Thank you so much for all of your sweet words to Friday's {this moment}, at the news of my grandmother's passing. I am touched that so many of you had remembered me writing about her and her role in my life in the years past. I hadn't realized just how much I had done that, but how could I not have? She taught me so much.
We are just back from a long weekend family getaway - we think it was our first overnight with all seven of us since late in the summer of 2013. But with a farm sitter secured and long-ago-made plans in place, we got ourselves right out of dodge, thinking we were leaving behind an epic snowstorm. Turns out, we weren't leaving one behind (we only got an inch here at home), but driving right into one! A foot or more landed where we were - deep in the woods - on top of the already enormous piles of snow that have come down this winter. And a snowed-in weekend with dear old friends commenced, a day longer even than originally expected (thank you, snow). A total number of children that far outnumbered the adults, a ridiculous amount of good food and drink, and I do believe a touch of every possible winter sport that can be found deep in the New England woods with Moms and Dads who once were (and some still are) outdoor adventurers of every kind. Ice fishing, sledding, snowmobiling, skiing, and more - ranging the spectrum from entirely benign and completely appropriate for all ages to....slightly sketchy, but wicked fun. Or so say my teen boys. And Papa. And Adelaide too (she's a brave one, that girl). All of the above resulting in blissfully exhausted children crashing into bed each night - full of good times with friends they've known since they were babies, and new adventures shared.

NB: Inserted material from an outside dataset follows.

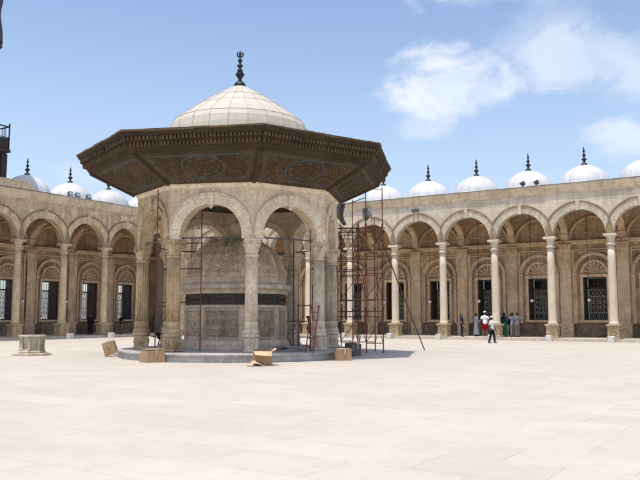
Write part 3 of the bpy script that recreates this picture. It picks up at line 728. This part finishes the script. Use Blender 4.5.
# ------------------------------------------------------------------ small round well
w=thing('well_head','small octagonal marble well head with flat rim on the open pavement','well',(-12.75,33.95,0),.15)
m=MB(); m.lathe([(.84,.003),(.84,.07),(.79,.10),(.62,.10)],8,smooth=False); m.build('base_slab',M['wellm'],w)
m=MB(); m.lathe([(.60,.10),(.60,.17),(.53,.20),(.48,.24),(.44,.32),(.46,.6),(.50,.78)],8,smooth=False,cap=False); m.lathe([(.36,.80),(.36,.3),(.02,.28)],8,smooth=False,cap=False); m.build('body',M['wellm'],w)
m=MB()
for k in range(8): 
    a=k*PI/4; m.lathe([(.06,.20),(.07,.25),(.045,.30),(.05,.55),(.045,.7),(.075,.78)],10,c=(.50*sin(a),-.50*cos(a)))
m.build('corner_colonnette',M['wellm'],w)
m=MB(); m.lathe([(.36,.80),(.5,.775),(.585,.79),(.60,.82),(.60,.87),(.585,.885),(.36,.885),(.36,.80)],8,smooth=False,cap=False); m.build('rim',M['wellm'],w)

# ------------------------------------------------------------------ cardboard boxes
def carton(loc,size,rot,label,mat,openf=False,z=0,cr=.012):
    g=thing('cardboard_box',label,'box',(loc[0],loc[1],z),0); g.rotation_euler=rot
    sx,sy,sz=size; b=MB()
    j=lambda:rnd.uniform(-.025,.025)
    def wob(x,y,z): return (x+j(),y+j(),z+(j() if z>.01 else 0))
    c=[wob(x,y,z) for z in (0.003,sz) for x,y in ((-sx/2,-sy/2),(sx/2,-sy/2),(sx/2,sy/2),(-sx/2,sy/2))]
    fs=[(0,1,5,4),(1,2,6,5),(2,3,7,6),(3,0,4,7),(3,2,1,0)]+([] if openf else [(4,5,6,7)])
    # thick, slightly bulged panels
    for f in fs:
        A=[Vector(c[i]) for i in f]; n=(A[1]-A[0]).cross(A[2]-A[0]).normalized(); cen=sum(A,Vector())/4
        out=n if n.dot(cen-Vector((0,0,sz/2)))>0 else -n; bul=rnd.uniform(-.012,.02)
        def fn(u,v,A=A,out=out,bul=bul):
            p=(A[0]*(1-u)+A[1]*u)*(1-v)+(A[3]*(1-u)+A[2]*u)*v; return p+out*bul*16*u*(1-u)*v*(1-v)
        b.grid(fn,6,6)
    b.build('body',mat,g,fix=False)
    t=MB(); t.box(-.04,.04,-sy/2-.03,sy/2+.03,sz+.021,sz+.024); t.box(-.04,.04,-sy/2-.034,-sy/2-.031,sz*.55,sz+.02)
    if not openf: t.build('tape',M['tape'],g)
    fl=MB()
    if openf:
        fl.add([(-sx/2,-sy/2,sz),(sx/2,-sy/2,sz),(sx/2-.04,-sy/2-.2,sz-.17),(-sx/2+.06,-sy/2-.22,sz-.12)],[(0,1,2,3)])
        fl.add([(sx/2,-sy/2,sz),(sx/2,sy/2,sz),(sx/2+.14,sy/2-.05,sz+.1),(sx/2+.16,-sy/2+.05,sz+.06)],[(0,1,2,3)])
        fl.add([(-sx/2,sy/2,sz),(sx/2,sy/2,sz),(sx/2-.05,sy/2-.24,sz+.03),(-sx/2+.05,sy/2-.22,sz+.05)],[(0,1,2,3)])
    else:
        fl.add([(-sx/2,-sy/2,sz+.028),(sx/2,-sy/2,sz+.028),(sx/2-.02,-.012,sz+.03),(-sx/2+.02,-.012,sz+.036)],[(0,1,2,3)])
        fl.add([(-sx/2,sy/2,sz+.028),(sx/2,sy/2,sz+.028),(sx/2-.02,.012,sz+.034),(-sx/2+.02,.012,sz+.03)],[(0,1,2,3)])
    fo=fl.build('flap',M['cardin'],g,fix=False); md=fo.modifiers.new('Solid','SOLIDIFY'); md.thickness=.006
    return g
carton((-8.92,32.95),(.5,.46,.56),(0,math.radians(-18),.12),'tilted brown cardboard box at the left end of the platform',M['card'],z=.08)
carton((-6.27,28.75),(.74,.62,.46),(0,0,.62),'wide sealed brown cardboard box in front of the fluted left column',M['card'])
carton((-2.02,26.95),(.66,.56,.50),(0,0,.12),'open brown cardboard box in front of the middle column',M['card'],openf=True)
g=thing('cardboard_scrap','torn pale cardboard flap lying bent under the open box','cardboard',(-2.2,26.45,0),.2)
m=MB(); m.grid(lambda u,v:((u-.5)*.62,(v-.5)*.34,.006+.17*sin(PI*min(1,u*1.15))**1.5*(.5+.5*v)+.02),10,6); o=m.build('flap',M['cardin'],g,fix=False); o.modifiers.new('Solid','SOLIDIFY').thickness=.007
carton((.90,30.0),(.58,.5,.42),(0,0,.25),'brown cardboard box at the right corner of the platform',M['card'])
carton((1.42,33.2),(.52,.5,.54),(0,math.radians(3),.7),'dark grey box standing behind the right cardboard box',M['darkcard'])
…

I, for one, feel as though I did very little these past few days. I brought work, and edited - I kid you not - one sentence. I brought knitting, and only a few rows were added. I brought my camera and all my favorite lenses, and came home with a nearly empty camera card. I did take a two hour walk. And I must have done a lot of cooking. Definitely a lot of eating. Maybe a little bit of drinking. And without a doubt - a whole lot of laughing, talking, crying, hugging, listening and all that good stuff that happens when loved ones gather. When we began packing up the car to leave - even with our extended stay - I thought it couldn't be possible that three days had gone by. It was, I realize now, just the weekend I needed, just the very pause and slowness, and peace that I've been craving.
Today, we return to farm chores and daily work (SONG goes to print this week- stay tuned!), and our regular at-home - oh so good but very busy - rhythm, plus a lot of time spent with extended family celebrating the life of a very special woman. I'm ready for all of that, but holding onto and honoring a long weekend that was just right, and full of the very moments in life that make it all so special....whether with the family we are born into, or that we have chosen. A blessing, all of it, and deep and nurturing breath with which to proceed.